Search engine marketing for non-profits

Dec 08, 2008

Non-profit organizations should be exploiting the strategies of online marketers to gain traffic to their websites, raise awareness of their "brand" and its aims and convert visitors into donors, according to a study published in the first 2009 issue of the International Journal of Internet Marketing and Advertising.

Search Engine Marketing (SEM) involves focusing on how well a website can attract high ranking in the search engine results pages (SERPs) of the main web search engines, Google, Yahoo! and Microsoft Live Search. The non-profit webmaster should focus on pertinent keywords and relevant generic phrases and then edit website page titles, text and hidden meta text, as well as image tags to accommodate these keywords and phrases. The aim not being to manipulate the search engines illicitly but to ensure that the non-profit's website provides the best answer to a given pertinent search query. Ultimately, this will increase the number of visitors to the site.

Dave McMahon and Charla Griffy-Brown of the Graziadio School of Business and Management at Pepperdine University, Los Angeles, suggest that, unlike conventional advertising and marketing campaigns, which can costs tens, if not hundreds of thousands of dollars, SEM is well within the financial means of most non-profits even during an economic downturn.

By adopting SEM strategies, such as page optimization and building links with other related websites to improve search engine ranking, a non-profit will also be obliged to fine-tune its web presence according to its values and the feedback from its donors, and those who benefit from its existence.
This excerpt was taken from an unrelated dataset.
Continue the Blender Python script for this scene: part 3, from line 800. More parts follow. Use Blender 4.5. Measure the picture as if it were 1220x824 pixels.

The focus on truly relevant keywords and search terms that potential donors and other interested parties find useful will improve the service to its particular community that any non-profit might offer, the team explains. The researchers also suggest that an SEM approach to marketing will help non-profits answer the call to target potential donors more effectively and differentiate themselves better from other organizations.

McMahon and Griffy-Brown point out that achieving a high ranking in the search engines is a relatively easy goal for a webmaster. However, they point out that while high rankings in search engines is admirable, high rankings for poor search terms will consistently deliver poor results. "The compilation, selection, and evaluation of search engine keywords are vitally important to any search engine marketing campaign," they say. The team concludes that user questionnaires will help an organization find the most effective keywords for an SEM approach.

With a higher ranking for relevant keywords any non-profit will then be able to take best advantage of the highly personalized communication that is afforded by the web and specifically the advent of social media tools such as blogs, citizen journalism sites, online networks and communities, and shared bookmarking and news services.